Ace alt-country rocker Ruby Boots will play The Gordon Arms in Bedford on Friday (September 7).
At 14 years old, Ruby Boots—real name Bex Chilcott— left a conflicted home in Perth, Western Australia to do gruelling work on pearling boats, and she hasn’t stopped migrating since.
Her nomadic streak has taken her around the world, and eventually to Nashville, TN.
Don’t Talk About It charts this drifter’s odyssey, tattered passport in hand.
Behind her commanding and versatile voice, sharp guitar playing, and adept songwriting, Ruby Boots confidently manoeuvres past the whirlwinds life has tossed on her occasionally lost highway. It’s an album of hope, breakthrough, and handling the unknown challenges around the next bend.
The roads taken, the miles traveled and the voices heard during Ruby’s life’s trek resonate throughout Don’t Talk About It. Informed as much by the wide-open landscapes of her homeland as the intimate writing circles of Nashville, the album may range far and wide but always maintains a firm sense of place. Echoes of first wave UK power pop and jangly punk intersect with the every(wo)man indie and pop- inflected muscle of Best Coast. Classic rock touchstones from T. Rex to the girl group Wall of Sound to personal hero Tom Petty meld with a weary poet’s eye recalling Hope Sandoval.
On her Bloodshot Records debut, Ruby continues to map out a polished-yet-fearless, bare-knuckled self, previously hinted at on her last album, Solitude..
The most defining of tones come through in spirit, when on the a capella “I Am A Woman” Ruby reaches towering vocal peaks, shredding raw, putting it all out there.

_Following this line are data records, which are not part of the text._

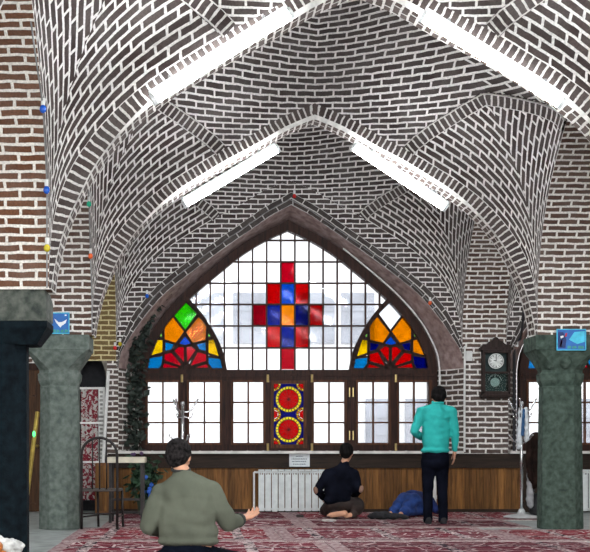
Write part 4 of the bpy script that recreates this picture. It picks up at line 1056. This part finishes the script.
# ivy garland up the left reveal of the window
M_LEAF = plain('dark_ivy_leaf', (.035, .05, .038), .6, var=.4, scale=5, c2=(.012, .018, .015))
M_LEAF2 = plain('grey_leaf', (.12, .13, .12), .6, var=.3)
def leaves(bm, pts, n, spread, size, rnd):
    for _ in range(n):
        t = rnd.random()*(len(pts)-1); i = int(t); p = Vector(pts[i]).lerp(Vector(pts[min(i+1, len(pts)-1)]), t-i)
        p = p+Vector((rnd.gauss(0, spread), rnd.gauss(0, spread*.6)-.03, rnd.gauss(0, spread)))
        d = Vector((rnd.uniform(-1, 1), rnd.uniform(-.8, .2), rnd.uniform(-1, .6))).normalized(); s = size*rnd.uniform(.6, 1.3)
        sd = d.cross(Vector((rnd.uniform(-1, 1), rnd.uniform(-1, 1), rnd.uniform(-1, 1)))).normalized(); nn = d.cross(sd)
        v = [bm.verts.new(q) for q in (p, p+d*s*.5+sd*s*.36+nn*s*.08, p+d*s, p+d*s*.5-sd*s*.36+nn*s*.08, p+d*s*.5-nn*s*.06)]
        for f in ((0, 1, 4), (1, 2, 4), (2, 3, 4), (3, 0, 4)): bm.faces.new([v[k] for k in f])
rnd = random.Random(11)
GP = [W(134, 470, 18.2), W(135, 440, 18.25), W(136, 400, 18.28), W(136, 360, 18.28), W(139, 335, 18.3), W(146, 312, 18.3), W(158, 293, 18.3), W(172, 277, 18.3)]
GP = catmull(GP, 4)
gl = thing('ivy_garland', 'dark ivy garland climbing the left side of the arched window', 'garland', (GP[0].x, 18.25, GP[0].z))
bm = bmesh.new(); tube(bm, GP, .014, 6); obj('stem', bm, M_LEAF, gl)
bm = bmesh.new(); leaves(bm, GP[:26], 620, .062, .12, rnd); obj('leaves', bm, M_LEAF, gl)['kind'] = 'stuff'
bm = bmesh.new(); leaves(bm, GP, 60, .05, .07, rnd); o = obj('pale_leaves', bm, M_LEAF2, gl); o['kind'] = 'stuff'; o['label'] = 'grey-green leaves'
M_PURP = plain('purple_flower', (.09, .05, .12), .7)
for k in range(9):
    bm = bmesh.new(); ball(bm, W(rnd.uniform(130, 146), rnd.uniform(452, 466), 17.8-rnd.random()*.1), .03, 1); tag(obj('flower', bm, M_PURP, gl), 'dull purple flower')
pl = thing('potted_plant', 'dark leafy plant with blue flowers below the left end of the window sill', 'plant', (X(146, 16.9), 16.9, .016))
px_, py_ = X(146, 16.9), 16.9
bm = bmesh.new(); lathe(bm, [(.10, .020), (.13, .2), (.14, .24), (.12, .24), (.11, .2)], (px_, py_)); obj('pot', bm, plain('green_pot', (.05, .09, .06), .5), pl, True)
bm = bmesh.new(); leaves(bm, [(px_, py_, .25), (px_+.02, py_, .5), (px_-.02, py_, .72)], 330, .10, .12, rnd); obj('foliage', bm, plain('dark_green_leaf', (.025, .06, .03), .6, var=.4), pl)['kind'] = 'stuff'
M_BFL = plain('blue_flower', (.03, .12, .5), .6)
for k in range(7):
    bm = bmesh.new(); ball(bm, (px_+rnd.uniform(-.05, .12), py_-.16, .26+rnd.uniform(0, .3)), (.035, .02, .035), 1); obj('flower', bm, M_BFL, pl)
# brown cabinet below the niche
cb = thing('cabinet', 'low brown wooden cabinet behind the metal chair', 'cabinet', (X(104, 17.3), 17.4, 0))
x0, x1 = X(95, 17.2), X(111, 17.2); zt = Z(463, 17.2)
bm = bmesh.new(); box(bm, (x0, 17.2, .020), (x1, 17.58, zt)); obj('body', bm, wood('cabinet_wood', srgb(124, 84, 50), srgb(82, 52, 30)), cb, bevel=.008)
bm = bmesh.new(); box(bm, (x0+.02, 17.185, .06), ((x0+x1)/2-.004, 17.2, zt-.04)); obj('door', bm, M_PLANK, cb); bm = bmesh.new(); box(bm, ((x0+x1)/2+.004, 17.185, .06), (x1-.02, 17.2, zt-.04)); obj('door', bm, M_PLANK, cb)

# ------------------------------------------------------------------ strings of coloured bulbs
def bulb_string(name_label, wire, bulbs):
    t = thing('light_string', name_label, 'light string', tuple(wire[0]))
    bm = bmesh.new(); tube(bm, wire, .007, 6); obj('wire', bm, M_GREYM, t)
    for p, c in bulbs:
        p = Vector(p)
        bm = bmesh.new(); ball(bm, p, (.028, .028, .034), 2); b = obj('bulb', bm, BC[c], t, True); b['label'] = c+' bulb'
        bm = bmesh.new(); tube(bm, [p+Vector((0, 0, .03)), p+Vector((0, 0, .085))], .017, 8); obj('socket', bm, M_PIPE, b)
BC = {c: plain(c+'_bulb', v, .25, var=.05, spec=.6) for c, v in {'blue': (.01, .10, .55), 'yellow': (.55, .45, .02), 'green': (.02, .45, .25), 'orange': (.75, .12, .03), 'red': (.6, .02, .02)}.items()}
def on(px, py, y): return W(px, py, y)
bulb_string('string of coloured bulbs down the edge of the near left brick pier', [on(31, 22, 8.7), on(37, 66, 9.15), on(43, 106, 9.5), on(46, 160, 9.75), on(47, 190, 9.85), on(47, 249, 9.9), on(47, 288, 9.9)],
    [(on(43, 109, 9.46), 'blue'), (on(46.6, 190, 9.8), 'blue'), (on(47, 248, 9.85), 'yellow')])
bulb_string('string of coloured bulbs down the right edge of the pier over the pale column', [on(87.5, 165, 13.2), on(89, 203, 13.5), on(90.5, 256, 13.8), on(92, 300, 13.88), on(92, 332, 13.88)],
    [(on(89, 204, 13.46), 'green'), (on(90.5, 256, 13.75), 'orange')])
bulb_string('string of coloured bulbs along the brick rim of the arched window', [Vector((CX+p.x, 17.93, p.z+.07)) for p in both(WI[:-3], 0)][4:-4],
    [((CX+.07, 17.9, 4.76), 'red'), (on(430, 303, 17.9), 'orange'), (on(147, 296, 17.9), 'blue'), (on(115, 348, 17.9), 'red'), (on(120, 344, 17.9), 'yellow')])

# ------------------------------------------------------------------ small things on the carpets
M_BLKC = plain('black_cloth', (.012, .012, .015), .85, var=.3, bump=.2)
t = thing('coat', 'crumpled black coat lying on the carpet right of the kneeling man in black', 'coat', (X(387, 15.9), 15.9, .02))
gx = X(387, 15.9)
solid('heap', [('e', (gx-.08, 15.9, .07), (.16, .10, .05)), ('e', (gx+.1, 15.88, .055), (.15, .09, .04)), ('e', (gx+.22, 15.9, .045), (.07, .06, .028)), ('e', (gx-.2, 15.92, .05), (.06, .05, .033))], M_BLKC, t, .01, 3, .018, 11)
t = thing('prayer_beads', 'loop of pale prayer beads on the carpet in front of the kneeling man in black', 'beads', (X(329, 15.4), 15.4, .03))
bm = bmesh.new(); c0 = Vector((X(329, 15.4), 15.4, .03))
for k in range(33): ball(bm, c0+Vector((.085*math.cos(2*PI*k/33), .16*math.sin(2*PI*k/33), 0)), .0105, 1)
obj('bead_loop', bm, plain('pale_beads', (.6, .56, .52), .4), t, True)
bm = bmesh.new(); tube(bm, [c0+Vector((.0, -.16, 0)), c0+Vector((.02, -.25, 0))], .008, 6); obj('tassel', bm, M_SCARF, t)
t = thing('prayer_stone', 'small dark round object on the carpet near the radiator pipe', 'stone', (X(300, 16.4), 16.4, .016))
bm = bmesh.new(); lathe(bm, [(.045, .017), (.055, .025), (.055, .04), (.04, .05)], (X(300, 16.4), 16.4)); obj('disc', bm, plain('dark_clay', (.04, .03, .03), .8), t, True)
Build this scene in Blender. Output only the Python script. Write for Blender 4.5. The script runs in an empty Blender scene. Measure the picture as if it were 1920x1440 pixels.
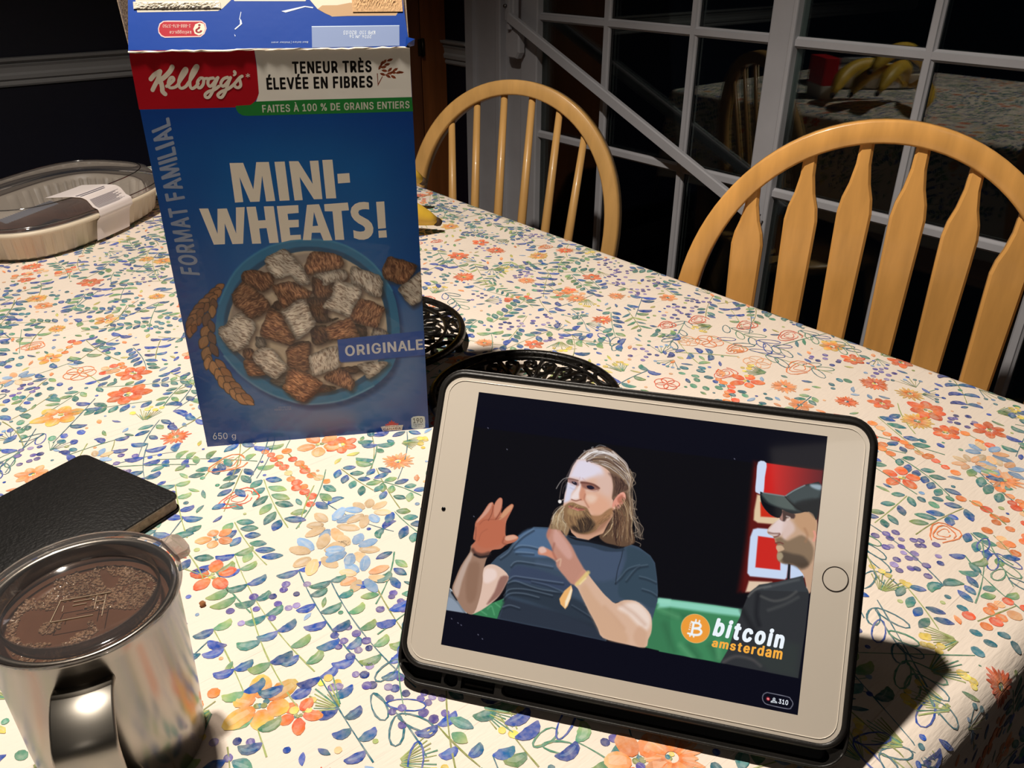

Of the song Chilcott says, “‘I Am a Woman’ was conjured up amid recent events where men have spoken about, and treated women’s bodies, the way no man, or woman, should. This kind of treatment toward another human being makes every nerve in my body scream. These kinds of incidents are so ingrained in our culture and are swept under the carpet at every turn—it needs to change.
As tempting as it was to just write an angry tirade I wanted to respond with integrity, so I sat with my feelings and this song emerged as a celebration of women and womanhood, of our strength and our vulnerability, all we encompass and our inner beauty, countering ignorance and vulgarity with honesty and pride and without being exclusionary to any man or woman.
'My hope is that we come together on this long drawn out journey. The song is the backbone to the album for me.”